Do this —
Below is a block of records. Copy every line in it that contains the word "pixels".
═══
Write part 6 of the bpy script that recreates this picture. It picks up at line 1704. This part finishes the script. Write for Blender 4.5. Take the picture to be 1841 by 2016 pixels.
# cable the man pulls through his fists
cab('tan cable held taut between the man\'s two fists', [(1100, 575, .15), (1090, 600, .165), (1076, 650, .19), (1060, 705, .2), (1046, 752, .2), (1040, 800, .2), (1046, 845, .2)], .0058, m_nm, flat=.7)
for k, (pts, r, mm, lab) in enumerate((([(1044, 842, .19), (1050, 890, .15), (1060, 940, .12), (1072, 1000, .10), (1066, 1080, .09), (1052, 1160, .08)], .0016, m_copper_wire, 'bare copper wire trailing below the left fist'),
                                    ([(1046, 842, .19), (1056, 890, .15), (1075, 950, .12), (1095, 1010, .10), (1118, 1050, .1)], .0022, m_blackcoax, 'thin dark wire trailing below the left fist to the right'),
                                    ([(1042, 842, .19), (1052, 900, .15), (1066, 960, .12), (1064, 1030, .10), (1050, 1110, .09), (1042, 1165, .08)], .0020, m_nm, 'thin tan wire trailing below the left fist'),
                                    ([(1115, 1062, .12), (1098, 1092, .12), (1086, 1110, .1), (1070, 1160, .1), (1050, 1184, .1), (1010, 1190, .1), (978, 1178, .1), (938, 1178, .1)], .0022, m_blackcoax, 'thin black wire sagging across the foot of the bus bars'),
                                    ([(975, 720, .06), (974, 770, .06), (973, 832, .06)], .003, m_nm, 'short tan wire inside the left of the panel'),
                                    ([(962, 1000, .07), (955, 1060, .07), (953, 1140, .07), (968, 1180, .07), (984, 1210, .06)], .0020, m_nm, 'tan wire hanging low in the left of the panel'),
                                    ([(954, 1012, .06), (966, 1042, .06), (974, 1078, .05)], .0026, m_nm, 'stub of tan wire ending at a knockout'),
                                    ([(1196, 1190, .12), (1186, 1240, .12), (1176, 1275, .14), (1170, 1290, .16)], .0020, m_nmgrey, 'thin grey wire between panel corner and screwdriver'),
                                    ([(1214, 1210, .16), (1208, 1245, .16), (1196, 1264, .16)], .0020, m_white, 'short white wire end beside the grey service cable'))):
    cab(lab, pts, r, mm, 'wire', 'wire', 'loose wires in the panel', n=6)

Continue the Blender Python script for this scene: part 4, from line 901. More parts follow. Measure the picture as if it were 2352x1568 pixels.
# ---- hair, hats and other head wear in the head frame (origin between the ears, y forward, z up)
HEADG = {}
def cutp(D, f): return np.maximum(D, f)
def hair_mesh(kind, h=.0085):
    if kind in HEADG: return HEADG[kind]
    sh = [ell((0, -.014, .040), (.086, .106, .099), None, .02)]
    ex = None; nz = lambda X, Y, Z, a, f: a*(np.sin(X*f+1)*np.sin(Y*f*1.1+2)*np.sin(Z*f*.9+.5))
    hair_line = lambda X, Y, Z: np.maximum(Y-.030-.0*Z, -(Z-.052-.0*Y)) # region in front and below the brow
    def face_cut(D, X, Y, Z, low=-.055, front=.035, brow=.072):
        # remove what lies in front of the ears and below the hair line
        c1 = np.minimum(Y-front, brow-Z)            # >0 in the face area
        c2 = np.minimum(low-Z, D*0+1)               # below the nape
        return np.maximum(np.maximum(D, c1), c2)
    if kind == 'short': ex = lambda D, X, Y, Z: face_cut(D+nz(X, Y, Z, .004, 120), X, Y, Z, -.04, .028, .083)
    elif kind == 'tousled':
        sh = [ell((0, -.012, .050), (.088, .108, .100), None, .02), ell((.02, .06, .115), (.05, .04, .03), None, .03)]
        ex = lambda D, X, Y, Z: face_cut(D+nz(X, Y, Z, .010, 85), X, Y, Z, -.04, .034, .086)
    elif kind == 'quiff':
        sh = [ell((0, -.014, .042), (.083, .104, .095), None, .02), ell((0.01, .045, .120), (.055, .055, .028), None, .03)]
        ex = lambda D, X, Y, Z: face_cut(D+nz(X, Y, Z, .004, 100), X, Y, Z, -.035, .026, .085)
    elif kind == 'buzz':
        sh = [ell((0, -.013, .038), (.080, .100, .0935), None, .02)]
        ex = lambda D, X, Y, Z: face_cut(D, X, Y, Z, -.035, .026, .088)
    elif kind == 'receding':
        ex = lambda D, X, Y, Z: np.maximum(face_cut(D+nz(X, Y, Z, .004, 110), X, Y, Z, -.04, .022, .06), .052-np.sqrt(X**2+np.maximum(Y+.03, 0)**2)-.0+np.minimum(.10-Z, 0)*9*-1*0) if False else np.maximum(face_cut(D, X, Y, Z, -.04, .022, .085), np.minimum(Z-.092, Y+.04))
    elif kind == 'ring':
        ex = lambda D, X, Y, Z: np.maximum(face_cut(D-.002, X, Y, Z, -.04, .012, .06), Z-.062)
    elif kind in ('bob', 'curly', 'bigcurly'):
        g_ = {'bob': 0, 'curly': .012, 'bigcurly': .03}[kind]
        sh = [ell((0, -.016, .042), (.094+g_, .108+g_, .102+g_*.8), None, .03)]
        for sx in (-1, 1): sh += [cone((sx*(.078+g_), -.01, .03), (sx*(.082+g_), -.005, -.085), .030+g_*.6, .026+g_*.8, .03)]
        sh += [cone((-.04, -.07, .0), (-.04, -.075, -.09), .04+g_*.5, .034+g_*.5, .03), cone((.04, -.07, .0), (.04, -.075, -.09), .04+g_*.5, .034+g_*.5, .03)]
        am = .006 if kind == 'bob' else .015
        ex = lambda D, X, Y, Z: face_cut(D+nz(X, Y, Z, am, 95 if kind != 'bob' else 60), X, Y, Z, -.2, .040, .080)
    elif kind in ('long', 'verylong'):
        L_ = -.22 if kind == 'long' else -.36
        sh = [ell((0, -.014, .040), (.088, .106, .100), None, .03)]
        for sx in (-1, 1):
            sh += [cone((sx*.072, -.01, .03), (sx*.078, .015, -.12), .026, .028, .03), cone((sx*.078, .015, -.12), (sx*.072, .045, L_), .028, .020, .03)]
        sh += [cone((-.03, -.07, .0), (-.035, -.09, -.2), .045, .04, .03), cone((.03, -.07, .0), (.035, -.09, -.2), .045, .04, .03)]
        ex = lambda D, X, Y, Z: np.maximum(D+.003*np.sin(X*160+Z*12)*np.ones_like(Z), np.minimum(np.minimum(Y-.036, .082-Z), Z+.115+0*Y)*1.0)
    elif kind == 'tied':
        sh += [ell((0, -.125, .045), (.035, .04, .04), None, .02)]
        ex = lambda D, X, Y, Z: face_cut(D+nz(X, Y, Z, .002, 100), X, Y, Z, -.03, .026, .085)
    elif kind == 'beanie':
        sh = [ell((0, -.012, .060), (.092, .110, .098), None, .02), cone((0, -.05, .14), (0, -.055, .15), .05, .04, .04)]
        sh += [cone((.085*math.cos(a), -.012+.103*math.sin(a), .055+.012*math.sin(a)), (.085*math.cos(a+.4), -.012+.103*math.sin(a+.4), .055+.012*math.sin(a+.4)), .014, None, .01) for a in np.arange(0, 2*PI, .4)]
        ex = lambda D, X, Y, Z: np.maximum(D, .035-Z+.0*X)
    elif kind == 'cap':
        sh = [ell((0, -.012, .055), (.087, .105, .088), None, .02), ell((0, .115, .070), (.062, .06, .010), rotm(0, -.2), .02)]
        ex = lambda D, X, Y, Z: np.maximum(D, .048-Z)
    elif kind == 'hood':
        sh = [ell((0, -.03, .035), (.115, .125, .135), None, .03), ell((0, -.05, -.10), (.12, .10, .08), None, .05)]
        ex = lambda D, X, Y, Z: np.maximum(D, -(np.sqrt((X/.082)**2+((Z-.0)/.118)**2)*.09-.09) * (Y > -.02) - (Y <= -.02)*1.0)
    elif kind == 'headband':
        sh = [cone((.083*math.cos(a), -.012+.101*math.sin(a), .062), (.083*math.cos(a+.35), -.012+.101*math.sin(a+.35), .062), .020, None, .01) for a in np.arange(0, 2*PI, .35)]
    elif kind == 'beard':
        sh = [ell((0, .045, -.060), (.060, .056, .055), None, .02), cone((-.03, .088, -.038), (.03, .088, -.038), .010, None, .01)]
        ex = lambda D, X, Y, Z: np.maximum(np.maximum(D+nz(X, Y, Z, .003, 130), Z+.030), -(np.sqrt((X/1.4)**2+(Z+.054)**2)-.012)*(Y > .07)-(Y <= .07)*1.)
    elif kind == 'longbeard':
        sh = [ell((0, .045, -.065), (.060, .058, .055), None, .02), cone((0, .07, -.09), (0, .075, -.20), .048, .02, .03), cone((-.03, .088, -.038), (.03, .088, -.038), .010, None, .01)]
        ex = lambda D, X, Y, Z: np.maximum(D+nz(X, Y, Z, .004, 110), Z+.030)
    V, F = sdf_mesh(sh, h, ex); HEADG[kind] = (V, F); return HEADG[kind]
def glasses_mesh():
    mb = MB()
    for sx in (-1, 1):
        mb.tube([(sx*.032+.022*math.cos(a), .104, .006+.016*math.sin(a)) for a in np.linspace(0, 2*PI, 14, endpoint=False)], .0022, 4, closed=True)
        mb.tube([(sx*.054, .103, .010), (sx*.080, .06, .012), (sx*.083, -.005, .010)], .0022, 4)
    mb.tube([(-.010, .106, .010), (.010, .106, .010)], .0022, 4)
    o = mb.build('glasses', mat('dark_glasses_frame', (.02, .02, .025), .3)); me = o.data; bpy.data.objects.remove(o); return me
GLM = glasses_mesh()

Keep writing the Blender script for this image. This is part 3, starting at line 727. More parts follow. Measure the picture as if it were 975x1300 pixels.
═══
Task answer —
Write part 6 of the bpy script that recreates this picture. It picks up at line 1704. This part finishes the script. Write for Blender 4.5. Take the picture to be 1841 by 2016 pixels.
Continue the Blender Python script for this scene: part 4, from line 901. More parts follow. Measure the picture as if it were 2352x1568 pixels.
Keep writing the Blender script for this image. This is part 3, starting at line 727. More parts follow. Measure the picture as if it were 975x1300 pixels.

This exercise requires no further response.